In solidarity with Uribe, both chambers of Congress suspended sessions, and on Sunday around 120,000 people marched in cities across Colombia – demonstrations dubbed ‘The March of Silence.’
The 14-year-old boy who shot Uribe - captured fleeing the scene - is now being prosecuted, but has plead ‘not guilty’ to charges. Two others have now also been detained, a man charged with participation in the planning and logistics of the crime, and a 19-year-old woman detained on suspicion of having provided the gun.
The investigation’s ongoing focus will be identifying the intellectual author of the attempted killing: Semana magazine reported this week that the boy has said a local crime boss had promised him 20 million pesos to kill Uribe. The Ministry of Defence is offering a reward of three billion pesos for more information.
Amid increasing fear of political violence, the government has formed an electoral oversight commission to ensure security and democratic guarantees in the run-up to next year’s elections, but nine political parties have rejected the government as guarantor of the elections, saying they will not participate.
Meanwhile the killings of local and community leaders continue in Colombia: 75 leaders have been murdered so far this year, according to NGO Indepaz.
🗞️ The guerrilla group Comuneros de Sur have agreed to a temporary location zone (ZUT) in the department of Nariño: a third of the group’s members are expected to relocate to the agreed area, on the condition of disarmament.

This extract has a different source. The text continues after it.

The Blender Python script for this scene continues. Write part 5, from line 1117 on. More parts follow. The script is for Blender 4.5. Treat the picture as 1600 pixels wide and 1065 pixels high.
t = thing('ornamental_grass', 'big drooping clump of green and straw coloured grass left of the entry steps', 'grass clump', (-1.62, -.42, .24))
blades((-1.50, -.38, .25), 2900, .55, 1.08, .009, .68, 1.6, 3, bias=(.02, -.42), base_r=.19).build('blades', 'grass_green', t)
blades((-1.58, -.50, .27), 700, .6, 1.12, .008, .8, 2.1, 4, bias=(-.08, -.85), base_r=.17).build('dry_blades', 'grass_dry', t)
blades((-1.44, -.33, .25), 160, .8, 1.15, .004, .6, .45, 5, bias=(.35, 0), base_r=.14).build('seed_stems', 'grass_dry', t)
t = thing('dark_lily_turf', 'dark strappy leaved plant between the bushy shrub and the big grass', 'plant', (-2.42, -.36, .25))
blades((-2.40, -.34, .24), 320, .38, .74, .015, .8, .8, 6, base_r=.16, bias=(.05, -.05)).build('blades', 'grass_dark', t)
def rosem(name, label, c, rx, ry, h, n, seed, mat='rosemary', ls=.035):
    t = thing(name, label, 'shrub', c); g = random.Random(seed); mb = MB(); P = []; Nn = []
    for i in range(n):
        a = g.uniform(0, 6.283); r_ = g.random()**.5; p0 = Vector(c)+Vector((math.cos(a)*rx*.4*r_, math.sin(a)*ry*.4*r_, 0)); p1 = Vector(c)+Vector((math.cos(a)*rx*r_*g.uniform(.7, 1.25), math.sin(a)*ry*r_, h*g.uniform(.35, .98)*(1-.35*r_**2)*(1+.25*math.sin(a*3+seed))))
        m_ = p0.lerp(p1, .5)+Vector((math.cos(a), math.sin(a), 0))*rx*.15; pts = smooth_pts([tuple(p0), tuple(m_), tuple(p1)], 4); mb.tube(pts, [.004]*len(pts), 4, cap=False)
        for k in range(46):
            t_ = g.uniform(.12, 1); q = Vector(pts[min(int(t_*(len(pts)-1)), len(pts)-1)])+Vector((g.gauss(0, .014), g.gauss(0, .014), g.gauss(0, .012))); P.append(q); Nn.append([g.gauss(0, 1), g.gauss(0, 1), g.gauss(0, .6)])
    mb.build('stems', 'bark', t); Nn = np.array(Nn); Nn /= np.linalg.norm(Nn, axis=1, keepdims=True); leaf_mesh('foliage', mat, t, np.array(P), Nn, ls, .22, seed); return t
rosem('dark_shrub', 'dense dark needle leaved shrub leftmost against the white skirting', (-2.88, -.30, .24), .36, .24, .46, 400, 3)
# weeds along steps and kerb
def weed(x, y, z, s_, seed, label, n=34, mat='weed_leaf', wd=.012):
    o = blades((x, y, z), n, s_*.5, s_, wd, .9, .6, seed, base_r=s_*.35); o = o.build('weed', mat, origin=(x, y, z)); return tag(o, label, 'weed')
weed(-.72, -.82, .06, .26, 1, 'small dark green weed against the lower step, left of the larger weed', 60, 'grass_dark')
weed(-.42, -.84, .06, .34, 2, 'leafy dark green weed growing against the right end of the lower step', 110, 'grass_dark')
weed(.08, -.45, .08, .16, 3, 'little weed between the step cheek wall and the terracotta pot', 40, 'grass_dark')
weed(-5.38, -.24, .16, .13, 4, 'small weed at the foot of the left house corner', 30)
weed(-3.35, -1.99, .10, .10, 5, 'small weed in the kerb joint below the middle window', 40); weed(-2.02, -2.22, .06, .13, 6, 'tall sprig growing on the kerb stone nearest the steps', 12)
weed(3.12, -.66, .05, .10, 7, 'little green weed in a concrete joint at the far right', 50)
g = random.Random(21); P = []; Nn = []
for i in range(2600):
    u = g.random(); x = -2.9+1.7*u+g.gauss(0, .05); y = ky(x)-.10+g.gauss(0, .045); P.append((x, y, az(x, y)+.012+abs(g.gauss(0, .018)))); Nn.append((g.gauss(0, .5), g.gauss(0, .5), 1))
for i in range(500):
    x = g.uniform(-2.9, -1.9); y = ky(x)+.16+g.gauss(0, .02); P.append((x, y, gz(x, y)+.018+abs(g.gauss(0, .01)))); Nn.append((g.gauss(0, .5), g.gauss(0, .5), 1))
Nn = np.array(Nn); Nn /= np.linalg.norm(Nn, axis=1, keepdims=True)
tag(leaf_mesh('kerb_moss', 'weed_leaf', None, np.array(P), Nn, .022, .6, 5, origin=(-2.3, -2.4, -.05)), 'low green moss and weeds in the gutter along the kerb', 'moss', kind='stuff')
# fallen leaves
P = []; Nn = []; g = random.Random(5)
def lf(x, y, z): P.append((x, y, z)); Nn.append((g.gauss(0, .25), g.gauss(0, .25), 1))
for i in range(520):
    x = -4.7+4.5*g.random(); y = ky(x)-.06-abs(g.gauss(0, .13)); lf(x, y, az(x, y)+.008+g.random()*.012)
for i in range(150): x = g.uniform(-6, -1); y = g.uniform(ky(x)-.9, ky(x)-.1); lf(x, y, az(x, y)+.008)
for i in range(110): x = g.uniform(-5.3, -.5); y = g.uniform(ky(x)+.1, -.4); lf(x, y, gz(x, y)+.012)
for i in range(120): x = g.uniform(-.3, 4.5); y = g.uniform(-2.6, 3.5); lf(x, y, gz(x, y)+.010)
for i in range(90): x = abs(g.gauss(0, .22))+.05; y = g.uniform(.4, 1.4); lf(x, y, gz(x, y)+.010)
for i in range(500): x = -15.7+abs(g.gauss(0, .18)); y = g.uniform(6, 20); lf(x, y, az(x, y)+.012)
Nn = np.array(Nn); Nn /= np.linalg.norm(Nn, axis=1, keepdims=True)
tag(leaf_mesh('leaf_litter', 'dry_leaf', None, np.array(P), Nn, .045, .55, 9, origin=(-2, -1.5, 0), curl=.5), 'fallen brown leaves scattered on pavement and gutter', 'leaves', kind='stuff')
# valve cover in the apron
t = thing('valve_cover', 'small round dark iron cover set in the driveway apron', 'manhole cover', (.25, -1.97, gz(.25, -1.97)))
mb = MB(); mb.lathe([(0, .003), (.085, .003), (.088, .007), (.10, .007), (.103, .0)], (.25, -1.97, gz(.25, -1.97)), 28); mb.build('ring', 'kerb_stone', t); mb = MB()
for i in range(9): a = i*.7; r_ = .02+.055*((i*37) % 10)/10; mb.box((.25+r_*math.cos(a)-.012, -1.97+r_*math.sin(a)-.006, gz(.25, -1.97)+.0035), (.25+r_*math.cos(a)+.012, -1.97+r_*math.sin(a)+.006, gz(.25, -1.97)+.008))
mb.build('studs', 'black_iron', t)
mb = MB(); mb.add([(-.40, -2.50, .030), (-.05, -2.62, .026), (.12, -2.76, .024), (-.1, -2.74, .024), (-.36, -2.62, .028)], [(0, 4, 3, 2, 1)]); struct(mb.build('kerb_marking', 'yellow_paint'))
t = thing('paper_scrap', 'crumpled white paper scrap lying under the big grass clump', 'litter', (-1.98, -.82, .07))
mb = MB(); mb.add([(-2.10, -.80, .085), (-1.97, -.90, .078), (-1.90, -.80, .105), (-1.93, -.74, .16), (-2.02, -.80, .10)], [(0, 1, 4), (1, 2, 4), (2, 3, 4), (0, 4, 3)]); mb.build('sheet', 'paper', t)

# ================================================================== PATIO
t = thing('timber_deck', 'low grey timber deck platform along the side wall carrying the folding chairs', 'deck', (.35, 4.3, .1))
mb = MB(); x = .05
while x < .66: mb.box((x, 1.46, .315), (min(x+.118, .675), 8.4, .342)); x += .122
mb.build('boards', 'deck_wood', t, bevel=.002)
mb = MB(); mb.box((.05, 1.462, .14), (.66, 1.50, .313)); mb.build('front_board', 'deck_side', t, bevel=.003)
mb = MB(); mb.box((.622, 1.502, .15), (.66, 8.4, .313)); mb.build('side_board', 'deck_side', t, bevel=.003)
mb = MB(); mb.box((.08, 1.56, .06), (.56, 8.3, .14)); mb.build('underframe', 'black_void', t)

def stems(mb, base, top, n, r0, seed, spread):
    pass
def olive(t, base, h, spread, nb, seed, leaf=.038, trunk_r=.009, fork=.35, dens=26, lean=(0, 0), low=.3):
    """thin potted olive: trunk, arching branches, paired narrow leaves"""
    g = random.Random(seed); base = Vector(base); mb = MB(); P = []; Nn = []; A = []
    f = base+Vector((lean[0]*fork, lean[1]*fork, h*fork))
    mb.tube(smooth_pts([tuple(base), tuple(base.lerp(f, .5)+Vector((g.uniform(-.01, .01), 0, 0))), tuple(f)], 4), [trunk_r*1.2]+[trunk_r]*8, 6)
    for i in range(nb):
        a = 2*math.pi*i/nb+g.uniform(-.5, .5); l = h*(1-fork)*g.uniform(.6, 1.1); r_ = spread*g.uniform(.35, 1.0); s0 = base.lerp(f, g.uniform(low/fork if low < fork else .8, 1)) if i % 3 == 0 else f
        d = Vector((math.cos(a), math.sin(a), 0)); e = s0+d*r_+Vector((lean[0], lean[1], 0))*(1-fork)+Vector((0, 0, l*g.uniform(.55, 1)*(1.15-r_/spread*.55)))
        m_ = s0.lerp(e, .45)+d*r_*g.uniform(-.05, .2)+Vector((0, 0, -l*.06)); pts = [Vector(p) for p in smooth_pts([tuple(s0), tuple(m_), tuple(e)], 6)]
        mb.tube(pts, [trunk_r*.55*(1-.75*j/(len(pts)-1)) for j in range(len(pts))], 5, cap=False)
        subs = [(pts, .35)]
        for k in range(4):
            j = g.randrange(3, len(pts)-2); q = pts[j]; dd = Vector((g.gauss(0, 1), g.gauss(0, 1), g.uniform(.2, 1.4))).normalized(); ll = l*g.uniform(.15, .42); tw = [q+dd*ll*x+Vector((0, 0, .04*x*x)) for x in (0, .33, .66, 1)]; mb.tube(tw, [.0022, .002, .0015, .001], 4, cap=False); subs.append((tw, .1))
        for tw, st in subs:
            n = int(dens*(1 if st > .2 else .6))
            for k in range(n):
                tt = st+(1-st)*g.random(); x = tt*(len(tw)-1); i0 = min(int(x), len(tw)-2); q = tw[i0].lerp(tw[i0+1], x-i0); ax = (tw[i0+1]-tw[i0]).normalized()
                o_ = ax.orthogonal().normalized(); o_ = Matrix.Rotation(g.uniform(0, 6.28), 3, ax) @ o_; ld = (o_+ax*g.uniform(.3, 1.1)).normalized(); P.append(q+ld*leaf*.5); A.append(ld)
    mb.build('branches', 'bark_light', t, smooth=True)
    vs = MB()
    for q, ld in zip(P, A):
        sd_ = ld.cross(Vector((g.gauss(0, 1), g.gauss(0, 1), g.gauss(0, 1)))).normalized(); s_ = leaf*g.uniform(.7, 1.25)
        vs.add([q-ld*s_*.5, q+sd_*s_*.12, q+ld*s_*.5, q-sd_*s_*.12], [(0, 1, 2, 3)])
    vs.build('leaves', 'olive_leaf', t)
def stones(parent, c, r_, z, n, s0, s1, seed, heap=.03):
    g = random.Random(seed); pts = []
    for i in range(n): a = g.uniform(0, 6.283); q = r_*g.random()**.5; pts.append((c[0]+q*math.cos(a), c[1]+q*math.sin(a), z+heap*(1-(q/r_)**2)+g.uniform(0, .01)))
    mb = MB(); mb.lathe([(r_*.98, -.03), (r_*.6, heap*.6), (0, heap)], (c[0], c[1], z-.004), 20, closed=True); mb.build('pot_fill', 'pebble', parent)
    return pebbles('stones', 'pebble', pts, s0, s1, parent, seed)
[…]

The group has also agreed to a process for transition to civilian life, to be led by the National Agency for Reincorporation (ARN) – an agency created as part of the 2016 peace deal with the FARC.
This agreement concluded the seventh cycle of talks with the national government, and with this announcement, the Comuneros del Sur are the third armed group that have agreed to ZUTs.
🗞️ Meanwhile in the Senate, more than 75% of provisions of the labour reform bill have been passed in debate, with this legislative period ending this week.
Simultaneously, the government continues to pursue a referendum which would pose twelve provisions to the public, obliging Congress to pass them if approved by voters. The majority of proposed questions relate to labour reform, but some health reform provisions are also included.
After the Senate voted down the proposal for the referendum last month, the government have resorted to establishing the referendum by executive decree, bypassing the legislature. President Gustavo Petro and his ministers have now signed the decree, which has come to be known as ‘el decretazo’.
Critics have seen the decree as unconstitutional, undermining the separation of powers: there are now around 20 legal petitions against the decree at the Council of State and at least six at the Constitutional Court.
The Public Prosecutor has announced an investigation into the ministers who signed the decree, on the grounds that it may violate the rule of law.